It began, appropriately enough, with the word "awed."
Poet Chris Martin was helping student Mark Eati of Plymouth, who has autism, write a poem by asking playful questions about Disney characters. "What makes Mickey feel icky?" "What makes Donald Duck say yuck?"
Eati does not speak, so he answered each question by pointing to pictures on a computer tablet.
Martin asked, "What makes Pooh say oooh?"
Eati, then 20, hesitated a moment. Then he opened a keyboard on his tablet and quickly typed "AWED."

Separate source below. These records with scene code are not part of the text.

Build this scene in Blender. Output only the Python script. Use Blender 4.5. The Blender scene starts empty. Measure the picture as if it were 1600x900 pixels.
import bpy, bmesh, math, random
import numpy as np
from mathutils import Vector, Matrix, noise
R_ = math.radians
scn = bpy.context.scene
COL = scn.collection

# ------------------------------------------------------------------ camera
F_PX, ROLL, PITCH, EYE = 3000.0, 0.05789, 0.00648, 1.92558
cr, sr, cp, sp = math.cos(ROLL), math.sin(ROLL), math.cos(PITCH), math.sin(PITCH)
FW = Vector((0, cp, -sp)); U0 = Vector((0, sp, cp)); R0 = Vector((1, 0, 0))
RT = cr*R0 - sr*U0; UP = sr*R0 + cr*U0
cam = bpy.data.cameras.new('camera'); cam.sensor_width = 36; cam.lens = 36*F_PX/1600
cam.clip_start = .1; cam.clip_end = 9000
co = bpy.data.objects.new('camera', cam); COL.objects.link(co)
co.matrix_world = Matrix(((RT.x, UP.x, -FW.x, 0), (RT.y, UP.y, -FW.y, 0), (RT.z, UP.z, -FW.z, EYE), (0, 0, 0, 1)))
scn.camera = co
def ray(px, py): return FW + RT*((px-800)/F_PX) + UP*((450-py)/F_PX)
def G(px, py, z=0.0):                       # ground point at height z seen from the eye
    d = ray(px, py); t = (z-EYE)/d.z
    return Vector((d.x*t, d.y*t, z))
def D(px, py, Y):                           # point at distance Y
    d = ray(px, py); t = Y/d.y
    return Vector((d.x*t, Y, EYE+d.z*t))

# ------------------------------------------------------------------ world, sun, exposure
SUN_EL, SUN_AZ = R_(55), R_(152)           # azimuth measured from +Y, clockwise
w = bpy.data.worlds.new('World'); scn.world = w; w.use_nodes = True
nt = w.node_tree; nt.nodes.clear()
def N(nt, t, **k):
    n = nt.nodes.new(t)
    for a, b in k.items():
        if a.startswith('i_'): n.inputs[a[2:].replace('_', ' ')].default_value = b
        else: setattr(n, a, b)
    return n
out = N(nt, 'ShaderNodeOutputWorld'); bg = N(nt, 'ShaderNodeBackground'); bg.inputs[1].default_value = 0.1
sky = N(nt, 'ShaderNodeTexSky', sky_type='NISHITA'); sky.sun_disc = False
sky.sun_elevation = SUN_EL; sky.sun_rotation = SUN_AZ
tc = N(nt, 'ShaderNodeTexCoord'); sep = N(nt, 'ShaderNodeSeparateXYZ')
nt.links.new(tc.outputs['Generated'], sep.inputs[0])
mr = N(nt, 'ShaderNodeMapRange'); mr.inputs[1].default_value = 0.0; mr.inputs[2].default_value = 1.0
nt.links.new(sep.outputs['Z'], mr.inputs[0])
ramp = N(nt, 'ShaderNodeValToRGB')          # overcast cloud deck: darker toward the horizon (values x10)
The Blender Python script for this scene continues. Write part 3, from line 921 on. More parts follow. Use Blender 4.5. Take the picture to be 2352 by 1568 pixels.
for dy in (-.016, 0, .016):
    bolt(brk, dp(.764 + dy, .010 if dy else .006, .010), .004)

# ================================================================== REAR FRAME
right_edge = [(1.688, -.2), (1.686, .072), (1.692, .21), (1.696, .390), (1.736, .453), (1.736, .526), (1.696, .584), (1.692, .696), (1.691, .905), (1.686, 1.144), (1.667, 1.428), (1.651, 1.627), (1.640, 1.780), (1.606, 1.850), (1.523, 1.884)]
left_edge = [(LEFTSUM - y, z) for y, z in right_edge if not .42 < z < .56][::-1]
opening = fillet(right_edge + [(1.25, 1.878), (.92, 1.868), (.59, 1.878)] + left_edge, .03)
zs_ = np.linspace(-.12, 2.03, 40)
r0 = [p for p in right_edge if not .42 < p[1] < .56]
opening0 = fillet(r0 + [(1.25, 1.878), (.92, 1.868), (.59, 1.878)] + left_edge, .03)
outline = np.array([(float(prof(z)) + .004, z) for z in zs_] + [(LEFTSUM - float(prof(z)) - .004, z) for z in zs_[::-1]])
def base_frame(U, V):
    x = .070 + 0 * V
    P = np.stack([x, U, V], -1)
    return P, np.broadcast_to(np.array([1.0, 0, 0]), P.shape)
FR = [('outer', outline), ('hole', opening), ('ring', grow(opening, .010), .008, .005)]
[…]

His teacher and his educational aide, sitting nearby, were blown away. They had never seen Eati type so much as a letter. Eventually, Martin discovered that Eati had excellent language and math abilities, partly obscured by the sensory motor difficulties that keep him from speaking.
Martin tells Eati's story and many others in "May Tomorrow Be Awake: On Poetry, Autism, and Our Neurodiverse Future," published this week. The book recounts Martin's experiences teaching poetry to people with autism, emphasizing that their poetry is beautiful not despite the writers' autism, but because of it.
"This isn't a book about fixing anyone," Martin said. "It's not like any of these nonspeaking autistic individuals were broken. It's just that they were born into a society that lacks the right resources for them."